Yes, he’s a funny guy, and granted, he’s a celebrity and thus already commands an absurd amount of attention and bandwidth, but we’re quite serious about our pick of Stephen Colbert as this week’s Truthdigger.

Why? Well, reviving the Cain Train, however fleetingly, was an artful trick, as was outstripping Jon Huntsman in the run-up to the South Carolina primary, but we would respectfully submit a bigger, better reason — plus, those other stunts have already spun out the other end of the news cycle.

Though South Carolina’s foremost satirist no doubt has some ratings-driven motives for staging showy antics in his home state, there was, as per usual, an earnest impulse of civic service behind Colbert’s latest pranks on a political system that all too frequently veers into self-parody without any help from the good people at Comedy Central. Announcing that he was running for president (again) was one way to demonstrate, by simple insinuation, that any clown with the requisite money and vanity could buy a chance to become this season’s hanging chad (with a follow-up book deal and a stint as Fox News pundit in the bag). And attempting to sponsor the S.C. primary was a witty strategy to point out how branding and voting are disturbingly codependent activities in this, the America of the 21st century.

But pondering these electoral object lessons now obliges us to get to the point: We think Colbert deserves the laurels this time for the work he’s done to share his platform with the unfunny problem of campaign funding gone berserk. Establishing what is now known as “The Definitely Not Coordinating With Stephen Colbert Super PAC,” thanks to a mysterious induction ceremony involving Colbert, his lawyer, Jon Stewart and intentionally bad special effects, was a deliberately confusing way to bring the Supreme Court’s scary Citizens United ruling into focus on a national scale. Certain operatives from all points along the political spectrum would do well to fixate less on crashing their fellow Americans’ commitment ceremonies and instead channel their energies into busting up the unholy marriage between money and politics over which our enrobed friends at SCOTUS presided back in 2010. Got that? Good.

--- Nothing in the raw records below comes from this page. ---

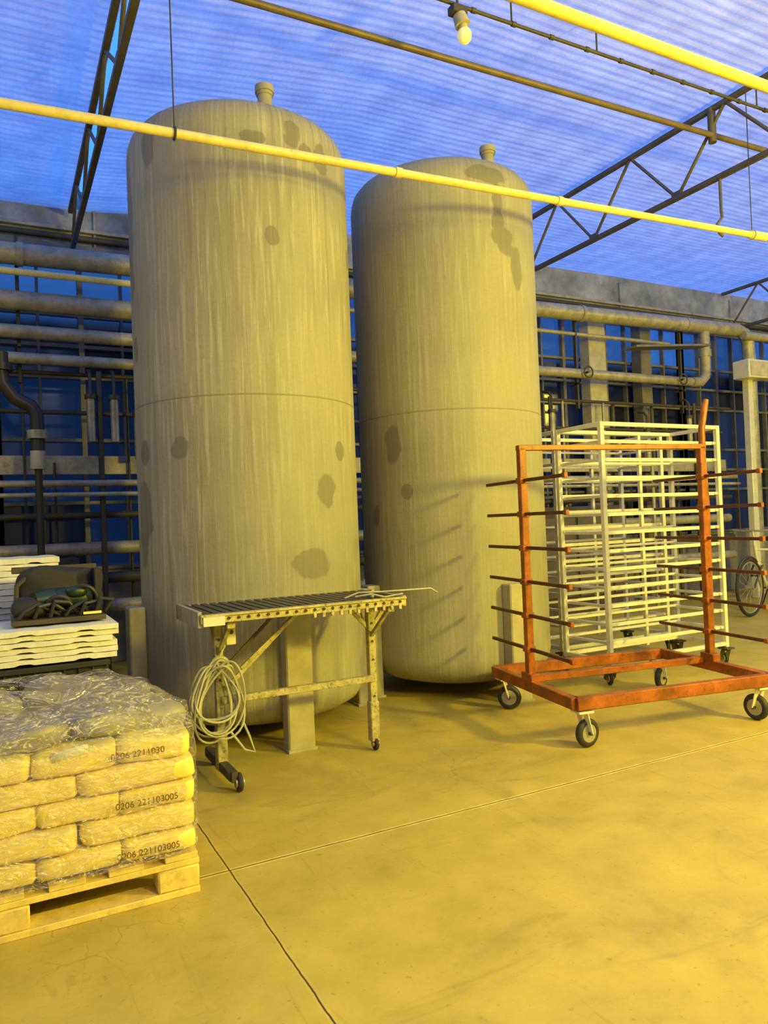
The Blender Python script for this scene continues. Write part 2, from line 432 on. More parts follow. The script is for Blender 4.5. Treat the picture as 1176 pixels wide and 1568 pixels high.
# ------------------------------------------------------------------ tanks
def tank(cx, cy, matl, neck, dh):
    M = MB("storage_tank"); R = 0.695
    ang0 = math.atan2(-cy, -cx)
    prof = [(0.001, .05), (.25, .06), (.45, .09), (.58, .125), (.65, .165), (.685, .215), (R, .27), (R, .29), (R, .6), (R, 1.0), (R, 1.5), (R, 2.0),
            (R, 2.6), (R, 3.2), (R, 3.55+dh), (R, 3.585+dh), (R-.005, 3.635+dh), (R-.020, 3.682+dh),
            (R-.052, 3.722+dh), (R-.11, 3.757+dh), (R-.18, 3.785+dh), (R-.27, 3.815+dh), (.30, 3.845+dh), (.15, 3.863+dh), (.001, 3.87+dh)]
    M.lathe(prof, (cx, cy, 0), matl, 128, ang0, R)
    M.torus((cx, cy, 2.0), R-.001, .003, (0, 0, 1), matl, 128, 8)
    nx, ny = cx+neck[0], cy+neck[1]
    M.cyl((nx, ny, 3.78), (nx, ny, 4.0), .046, M_tankleg, 24)
    M.cyl((nx, ny, 3.985), (nx, ny, 4.005), .052, M_tankleg, 24)
    M.cyl((nx, ny, 4.005), (nx, ny, 4.045), .060, M_tankleg, 24)
    for i in range(4):
        an = -pi/2+i*pi/2
        d = Vector((math.cos(an), math.sin(an), 0)); tt = Vector((-d.y, d.x, 0))
        Rm = Matrix((tt, d, Vector((0, 0, 1)))).transposed()
        c = Vector((cx, cy, 0))+d*(R+.045)
        M.box(c+Vector((0, 0, .40)), (.155, .10, .80), M_tankleg, Rm)
        M.box(c+Vector((0, 0, .008)), (.17, .12, .016), M_tankleg, Rm)
    return M.done(30)

p1 = [(-.585, 1.71, .062, .065), (.26, 2.91, .045, .055), (.9, 1.69, .05, .06), (.69, 1.45, .075, .10), (.52, 1.03, .13, .085), (-1.05, 1.71, .06, .08),
      (.12, 3.46, .07, .04), (.46, 3.52, .06, .08), (.60, 3.44, .05, .06), (.78, 3.44, .06, .09), (-.83, 3.48, .055, .13), (-1.28, 3.1, .09, .45), (-1.15, 1.3, .07, .25), (-1.2, 2.35, .05, .08), (1.3, 2.95, .05, .07), (-1.1, 1.35, .1, .2)]
p2 = [(-.47, 1.46, .05, .055), (-.61, 1.79, .07, .14), (.60, 3.45, .045, .12), (.61, 3.30, .06, .08), (.66, 3.2, .10, .07), (.70, 3.13, .08, .07), (.84, 3.0, .06, .15), (.5, 3.62, .17, .06), (-.9, 1.3, .04, .08)]
MT1 = tank_material("weathered_tank_coating_a", p1, 1.0)
MT2 = tank_material("weathered_tank_coating_b", p2, 0.55)
tank(1.455, 4.67, MT1, (.12, -.23), -.03)
tank(3.10, 4.81, MT2, (.25, -.30), 0.02)

# ------------------------------------------------------------------ trusses
def truss(a):
    M = MB("roof_truss")
    b0, b1 = B0+.05, B1-.13
    zt = zceil(a)-.06
    for z in (zt, 3.92):
        M.bar((a, b0, z), (a, b1, z), .042, .042, M_truss)
    st = 1.0; n = int((b1-b0)/st)
    for i in range(n):
        y = b1-.1-i*st
        M.cyl((a, y, 3.92), (a, y-st/2, zt), .014, M_truss, 8)
        M.cyl((a, y-st/2, zt), (a, y-st, 3.92), .014, M_truss, 8)
        M.box((a, y, 3.95), (.03, .1, .05), M_truss)
    M.done()
for a in (-3.9, .68, 5.22, 9.8, 14.2): truss(a)

# ------------------------------------------------------------------ overhead pipes
m = MB("overhead_water_pipe")
def zl(a): return 3.205+(a-.07)*(3.36-3.205)/5.33
m.cyl((-4, 3.69, zl(-4)), (5.35, 3.69, zl(5.35)), .024, M_ypipe, 16)
m.cyl((5.35, 3.69, zl(5.35)), (13.5, 3.69, zl(5.35)), .022, M_ypipe, 16)
m.cyl((5.2, 3.69, zl(5.2)), (5.38, 3.69, zl(5.38)), .033, M_ypipe, 16)
for a in (-3.9, .83, 5.22):
    m.torus((a, 3.69, zl(a)), .03, .006, (1, 0, 0), M_dark, 16, 6)
    m.cyl((a, 3.69, zl(a)+.03), (a, 3.69, zceil(a)-.02), .004, M_dark, 6)
for a in (2.1, 3.3): m.cyl((a-.02, 3.69, zl(a)), (a+.02, 3.69, zl(a)), .030, M_ypipe, 16)
m.done()
m = MB("overhead_water_pipe")
m.cyl((-4, 2.29, 3.3), (13.5, 2.26, 3.3), .026, M_ypipe, 16)
for a in (-3.9, .68, 5.22, 9.8):
    m.torus((a, 2.28, 3.3), .032, .006, (1, 0, 0), M_dark, 16, 6)
    m.cyl((a, 2.28, 3.33), (a, 2.28, zceil(a)-.02), .005, M_dark, 6)
m.done()
m = MB("ceiling_purlin_pipe")
m.cyl((A0+.1, 4.1, 4.25), (A1-.1, 3.9, 4.30), .022, M_brpipe, 14)
for a in (-3.9, .68, 5.22, 9.8): m.cyl((a, 4.0, 4.22), (a, 4.0, zceil(a)-.05), .032, M_truss, 10)
m.done()
m = MB("electric_conduit")
m.cyl((A0+.1, 3.60, 4.30), (A1-.1, 3.60, 4.30), .011, M_dark, 10)
for i in range(24): m.cyl((2.6+i*.3, 3.60, 4.30), (2.63+i*.3, 3.60, 4.30), .016, M_dark, 8)
for a in (2.9, 3.6, 5.22, 7.2, 9.8): m.cyl((a, 3.60, 4.3), (a, 3.60, zceil(a)-.02), .006, M_dark, 8)
m.cyl((2.50, 3.60, 4.3), (2.50, 3.60, 4.52), .008, M_dark, 8)
m.done()
m = MB("pendant_bulb_lamp")
m.box((2.5, 3.60, 4.262), (.10, .07, .05), M_dark)
m.cyl((2.51, 3.60, 4.24), (2.525, 3.59, 4.18), .040, M_cable, 20, .046)
m.cyl((2.525, 3.59, 4.18), (2.53, 3.59, 4.155), .028, M_cable, 16)
m.blob((2.535, 3.59, 4.12), (.085, .085, .10), M_bulb, 1, 1, 20, 14)
m.done()
m = MB("hanging_rod")
m.tube([(5.22, 3.95, 3.90), (5.22, 3.95, 3.65), (5.20, 3.93, 3.58), (5.14, 3.93, 3.52), (5.16, 3.93, 3.45), (5.2, 3.93, 3.43)], .012, M_truss, 8)
m.done()

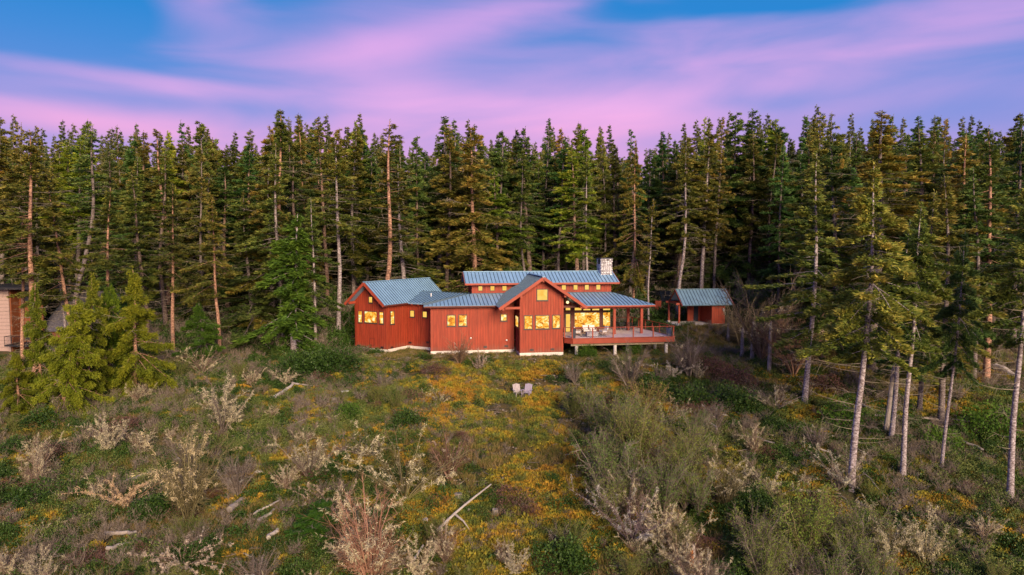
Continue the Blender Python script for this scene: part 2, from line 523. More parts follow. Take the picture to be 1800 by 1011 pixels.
# crawl hatch and foundation vents
t_, z_ = plW.hit(650.5, 594); t2_, z2_ = plW.hit(659, 607)
hb = MB()
for (a0, a1, c0, c1) in [(t_, t2_, z_ - .03, z_), (t_, t2_, z2_, z2_ + .03), (t_, t_ + .03, z2_, z_), (t2_ - .03, t2_, z2_, z_)]:
    hb.hexa([plW.w(a0, c0, .03), plW.w(a1, c0, .03), plW.w(a1, c0, .045), plW.w(a0, c0, .045), plW.w(a0, c1, .03), plW.w(a1, c1, .03), plW.w(a1, c1, .045), plW.w(a0, c1, .045)])
hb.build('crawl_hatch', DKTRIM, house)
for pl, u, v in [(plG, 934.6, 615.3), (plG, 971, 614.2), (plM, 890, 608.5), (plM, 853, 610), (plW, 672, 611), (plW, 630.5, 611.5), (plWs, 688.5, 611), (plL, 721, 602.5), (plL, 752, 602)]:
    t, z = pl.hit(u, v); z = max(z, BASE + .12)
    vb = MB()
    for k in range(4):
        c = z - .09 + k * .055
        vb.hexa([pl.w(t - .2, c, .026), pl.w(t + .2, c, .026), pl.w(t + .2, c, .05), pl.w(t - .2, c, .05),
                 pl.w(t - .2, c + .035, .026), pl.w(t + .2, c + .035, .026), pl.w(t + .2, c + .035, .035), pl.w(t - .2, c + .035, .035)])
    vb.build('foundation_vent', BLACK, house)
for pl, u, v in [(plM, 827.5, 594), (plM, 890.3, 597.5)]:
    t, z = pl.hit(u, v)
    MB().tube([pl.w(t, z, .02), pl.w(t, z, .12), pl.w(t, z - .08, .16)], [.06, .09, .08], 8).build('dryer_vent', PVC, house)

# window wall on the deck
DECKZ = 2.42
plV = Plane(F(GW, 3.8), F(10.35, 3.8))
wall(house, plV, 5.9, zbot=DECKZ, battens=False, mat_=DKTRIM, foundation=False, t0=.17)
for q in [(993.6, 540, 1002.9, 546), (1009.4, 540, 1022.6, 546), (1024.6, 540, 1038.2, 546), (1040.2, 540, 1053.9, 546), (1059.3, 539.6, 1072.9, 545.8)]:
    window(house, plV, *q, pane=GLOWP, fw=.05, sill=False)
window(house, plV, 1009.2, 549.2, 1054.2, 575, pane=GLOWR, fw=.06)
window(house, plV, 1059.1, 548.6, 1073, 573.6, pane=GLOWR, fw=.06)
dr = window(house, plV, 993.4, 551, 1003.2, 584.2, pane=GLOWP, fw=.09, sill=False, name='door')
t_, z_ = plV.hit(1002, 569)
MB().tube([plV.w(t_, 3.4, .07), plV.w(t_, 3.6, .07)], .02, 6).build('handle', STEEL, dr)
plE = Plane(F(10.35, 3.8), F(10.35, 10.5))
wall(house, plE, 6.2, zbot=DECKZ, foundation=False, t0=.16)
wall(house, Plane(F(10.35, 10.5), F(-9, 10.5)), 5.9, battens=False)
strip(house, 'header_beam', F(GW + .2, 3.55, 5.62), F(10.5, 3.55, 5.62), .18, .22, TRIM)
# round lit lamp under the gable
lt, lz = Plane(F(GW, 3.7), F(10, 3.7)).hit(997.4, 531.2)
lp = Plane(F(GW, 3.7), F(10, 3.7)).w(lt, lz)
wall(house, Plane(F(GW, 3.72), F(7.4, 3.72)), [(0, 7.2), (2.78, 5.6)], zbot=5.5, battens=False, mat_=SOFFIT, foundation=False, t0=.0, t1=2.78)
bl = MB()
import itertools
def sphere(mb, c, r, nu=10, nv=7, sz=1.0):
    c = Vector(c); vs = []; fs = []
    for j in range(nv + 1):
        th = PI * j / nv
        for i in range(nu):
            ph = 2 * PI * i / nu
            vs.append(c + Vector((r * math.sin(th) * math.cos(ph), r * math.sin(th) * math.sin(ph), r * sz * math.cos(th))))
    for j in range(nv):
        for i in range(nu):
            fs.append((j * nu + i, (j + 1) * nu + i, (j + 1) * nu + (i + 1) % nu, j * nu + (i + 1) % nu))
    return mb.add(vs, fs)
sphere(bl, lp + Vector((0, -.25, 0)), .16)
LAMPM = glow_mat('lit_lamp_globe', [(0, lin(255, 222, 150)), (1, lin(255, 240, 190))], 1.3)
bl.build('lamp_globe', LAMPM, house)

# clerestory
plC = Plane(F(-4.35, 6), F(11.6, 6))
CE, CR, CB = 7.84, 8.98, 8.05
wall(house, plC, CE - .08, zbot=6.4, foundation=False)
cz = (CR - CE) / (CB - 5.3)
wall(house, Plane(F(-4.35, 10.1), F(-4.35, 6.16)), [(0, CE - .1), (2.05, CR - .2), (3.94, CE)], zbot=6.2, foundation=False)
wall(house, Plane(F(11.6, 6.16), F(11.6, 10.1)), [(0, CE - .1), (1.9, CR - .2), (3.94, CE - .1)], zbot=6.2, foundation=False)
for u0, u1, v0, v1 in [(840.4, 848.3, 502.8, 511.4), (861.5, 869.5, 502.6, 511.3), (882.5, 890.8, 502.4, 511.2), (986.9, 995.1, 501, 510), (1007.6, 1015.5, 500.6, 509.8), (1027.4, 1035.3, 500.5, 509.7), (1047.6, 1055.5, 500.3, 509.6)]:
    window(house, plC, u0, v0, u1, v1, pane=GLOWP, fw=.045, sill=False)
A0, A1 = -5.15, 12.35
slope(house, F(A0, 5.3, CE), F(A1, 5.3, CE), F(A1, CB, CR), F(A0, CB, CR))
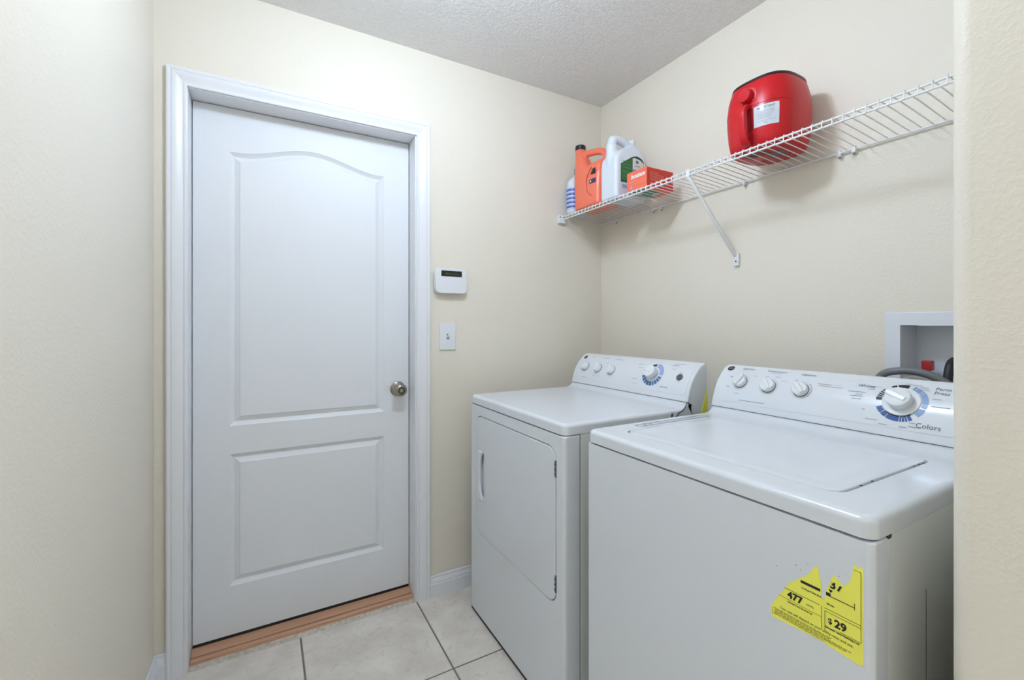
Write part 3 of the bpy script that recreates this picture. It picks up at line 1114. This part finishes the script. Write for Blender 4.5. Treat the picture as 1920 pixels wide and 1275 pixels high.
for i, (x0, x1, z) in enumerate(((1.4510, 1.5450, 0.7115), (1.4530, 1.5420, 0.7090), (1.4530, 1.5730, 0.7062), (1.4530, 1.5660, 0.7037), (1.4510, 1.5350, 0.7010))):
    x = x0
    while x < x1:
        l = random.uniform(0.003, 0.008)
        bar(bm, x, min(x1, x + l), z - 0.0005, z + 0.0005)
        x += l + 0.0011
part('fine_print', bm, 'olive_ink', el, 0)['kind'] = 'stuff'
bm = B()
for x, z, r in ((1.4560, 0.789, 0.0011), (1.4900, 0.8060, 0.0012), (1.4975, 0.8010, 0.0010), (1.5090, 0.8170, 0.0008), (1.5560, 0.8190, 0.0009), (1.5660, 0.8270, 0.0007), (1.5795, 0.8500, 0.0008), (1.5160, 0.8230, 0.0007)):
    flat(bm, [(x + r * math.cos(k * math.pi / 3), z + r * 0.8 * math.sin(k * math.pi / 3)) for k in range(6)], em)
part('glue_specks', bm, 'grey_ink', ws, 0)['kind'] = 'stuff'
# washer side: dark line for the rib's shading, black wedge for the shaded corner gap
bm = B()
tube(bm, [(-0.645, WY1 + 0.0018, 0.765), (-0.645, WY1 + 0.0016, 0.73), (-0.645, WY1 + 0.0016, 0.08)], 0.0008, 6)
part('crease_shade', bm, 'grey_line', ws)
bm = B()
prism(bm, [(-0.796, CAPB - 0.0005), (-0.782, CAPB - 0.0005), (-0.784, CAPB - 0.006), (-0.794, CAPB - 0.006)], lambda a, b, t: (a, t, b), WY1 + 0.004, WY1 - 0.0006)
part('corner_gap_shade', bm, 'black', ws, 0)

# ================================================================== WALL ITEMS
# alarm keypad
kp = thing('alarm_keypad', 'white alarm keypad with dark display beside the door casing', 'keypad', (-0.905, -0.012, 1.37))
kx, kz, kw, kh = -0.9065, 1.4275, 0.157, 0.117


def kl(i, y, r=0.024):
    return [(kx + a, y, kz + q) for a, q in rr(kw - 2 * i, kh - 2 * i, r - min(i, 0.015), 6)]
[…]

Because from the look of it, loosening up the flimsy campaign finance regulations that still hung over the body politic like a cheap camisole has made way for some pretty bald and bawdy power grabs by parties with deep pockets but questionable intentions toward our civil liberties. So, although he may not be president anytime soon (or Herman Cain, for that matter), mockery might make for good policy if Colbert can make his super PAC play money talk in the preferred language of our country’s prevailing corporate politicians.